DIRECTIVE => Only the lines from the start of the data through the one containing "CP, SP = math.cos(PITCH), math.sin(PITCH)" belong in your answer; return them exactly.

___ PROVIDED MATERIAL ___

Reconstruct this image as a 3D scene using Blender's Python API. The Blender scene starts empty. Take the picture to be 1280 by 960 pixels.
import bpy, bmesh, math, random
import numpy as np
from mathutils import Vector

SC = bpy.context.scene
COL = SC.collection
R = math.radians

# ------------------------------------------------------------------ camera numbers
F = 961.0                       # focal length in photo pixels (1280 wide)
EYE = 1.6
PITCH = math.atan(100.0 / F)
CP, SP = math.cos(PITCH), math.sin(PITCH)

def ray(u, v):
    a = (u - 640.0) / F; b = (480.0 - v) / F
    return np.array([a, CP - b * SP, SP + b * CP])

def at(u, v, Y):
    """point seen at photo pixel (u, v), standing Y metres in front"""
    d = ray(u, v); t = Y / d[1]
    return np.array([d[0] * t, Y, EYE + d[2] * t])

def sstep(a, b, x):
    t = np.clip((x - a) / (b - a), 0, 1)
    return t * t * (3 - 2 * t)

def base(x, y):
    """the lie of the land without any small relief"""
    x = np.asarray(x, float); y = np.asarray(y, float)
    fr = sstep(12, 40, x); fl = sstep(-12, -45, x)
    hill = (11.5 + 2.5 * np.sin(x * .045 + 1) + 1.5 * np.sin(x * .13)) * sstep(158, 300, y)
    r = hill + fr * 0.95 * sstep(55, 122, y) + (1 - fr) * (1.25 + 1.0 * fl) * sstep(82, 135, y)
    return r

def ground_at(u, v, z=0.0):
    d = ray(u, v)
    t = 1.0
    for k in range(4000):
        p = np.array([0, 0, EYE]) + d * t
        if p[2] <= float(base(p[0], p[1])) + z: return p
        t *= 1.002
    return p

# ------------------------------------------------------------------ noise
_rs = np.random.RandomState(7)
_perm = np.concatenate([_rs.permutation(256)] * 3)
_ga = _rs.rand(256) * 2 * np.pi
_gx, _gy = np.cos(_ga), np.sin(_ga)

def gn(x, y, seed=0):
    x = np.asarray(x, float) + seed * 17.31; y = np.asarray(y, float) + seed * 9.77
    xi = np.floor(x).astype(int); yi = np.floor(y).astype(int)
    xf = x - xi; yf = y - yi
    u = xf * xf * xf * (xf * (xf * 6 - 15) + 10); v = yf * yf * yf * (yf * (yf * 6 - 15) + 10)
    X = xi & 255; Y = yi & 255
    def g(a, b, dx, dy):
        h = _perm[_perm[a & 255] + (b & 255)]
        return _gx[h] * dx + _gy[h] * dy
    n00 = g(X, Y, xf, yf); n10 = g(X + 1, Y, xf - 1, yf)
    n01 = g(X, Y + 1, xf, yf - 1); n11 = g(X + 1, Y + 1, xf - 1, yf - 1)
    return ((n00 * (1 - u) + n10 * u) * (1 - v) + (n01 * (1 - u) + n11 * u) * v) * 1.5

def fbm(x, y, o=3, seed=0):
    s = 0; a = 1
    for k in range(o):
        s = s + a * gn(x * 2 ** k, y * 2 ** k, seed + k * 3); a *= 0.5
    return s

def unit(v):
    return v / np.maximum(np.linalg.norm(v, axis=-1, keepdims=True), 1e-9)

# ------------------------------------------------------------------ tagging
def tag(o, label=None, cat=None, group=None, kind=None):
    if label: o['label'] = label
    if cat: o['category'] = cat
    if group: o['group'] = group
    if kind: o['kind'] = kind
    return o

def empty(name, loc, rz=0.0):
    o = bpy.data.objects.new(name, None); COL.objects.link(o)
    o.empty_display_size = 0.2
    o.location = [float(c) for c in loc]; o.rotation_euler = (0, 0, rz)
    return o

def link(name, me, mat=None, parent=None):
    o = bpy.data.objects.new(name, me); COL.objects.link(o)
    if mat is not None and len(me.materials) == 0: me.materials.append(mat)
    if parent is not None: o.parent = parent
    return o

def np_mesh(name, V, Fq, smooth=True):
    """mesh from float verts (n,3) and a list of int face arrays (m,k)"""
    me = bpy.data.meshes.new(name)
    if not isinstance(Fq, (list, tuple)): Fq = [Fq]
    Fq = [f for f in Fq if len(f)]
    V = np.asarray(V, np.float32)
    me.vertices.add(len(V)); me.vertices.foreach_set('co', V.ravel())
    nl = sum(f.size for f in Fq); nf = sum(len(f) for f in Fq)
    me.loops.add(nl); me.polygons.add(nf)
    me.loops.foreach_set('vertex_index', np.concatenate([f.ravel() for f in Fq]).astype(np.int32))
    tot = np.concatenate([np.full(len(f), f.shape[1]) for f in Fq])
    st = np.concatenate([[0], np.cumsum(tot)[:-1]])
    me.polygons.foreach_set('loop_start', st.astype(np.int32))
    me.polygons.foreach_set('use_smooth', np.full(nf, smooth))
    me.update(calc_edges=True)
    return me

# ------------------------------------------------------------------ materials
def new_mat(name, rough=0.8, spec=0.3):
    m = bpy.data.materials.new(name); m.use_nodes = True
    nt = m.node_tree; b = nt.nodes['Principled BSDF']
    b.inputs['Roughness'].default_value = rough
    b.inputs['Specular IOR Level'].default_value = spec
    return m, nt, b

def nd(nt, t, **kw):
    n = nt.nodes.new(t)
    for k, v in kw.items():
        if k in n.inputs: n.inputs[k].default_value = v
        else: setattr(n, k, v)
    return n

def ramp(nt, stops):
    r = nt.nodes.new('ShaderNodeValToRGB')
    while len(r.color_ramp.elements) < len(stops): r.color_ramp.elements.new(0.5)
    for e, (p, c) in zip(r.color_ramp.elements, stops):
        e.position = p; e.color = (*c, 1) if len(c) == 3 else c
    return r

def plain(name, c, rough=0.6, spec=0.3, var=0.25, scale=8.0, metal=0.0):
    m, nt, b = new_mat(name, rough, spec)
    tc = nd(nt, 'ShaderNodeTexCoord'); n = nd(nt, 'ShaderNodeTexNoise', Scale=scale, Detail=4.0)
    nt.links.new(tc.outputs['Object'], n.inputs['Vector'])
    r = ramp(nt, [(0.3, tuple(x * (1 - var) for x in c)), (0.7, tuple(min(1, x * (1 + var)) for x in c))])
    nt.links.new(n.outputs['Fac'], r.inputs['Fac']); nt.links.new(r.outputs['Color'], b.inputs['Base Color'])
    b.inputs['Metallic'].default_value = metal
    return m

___

COMPLETE OUTPUT =>
Reconstruct this image as a 3D scene using Blender's Python API. The Blender scene starts empty. Take the picture to be 1280 by 960 pixels.
import bpy, bmesh, math, random
import numpy as np
from mathutils import Vector

SC = bpy.context.scene
COL = SC.collection
R = math.radians

# ------------------------------------------------------------------ camera numbers
F = 961.0                       # focal length in photo pixels (1280 wide)
EYE = 1.6
PITCH = math.atan(100.0 / F)
CP, SP = math.cos(PITCH), math.sin(PITCH)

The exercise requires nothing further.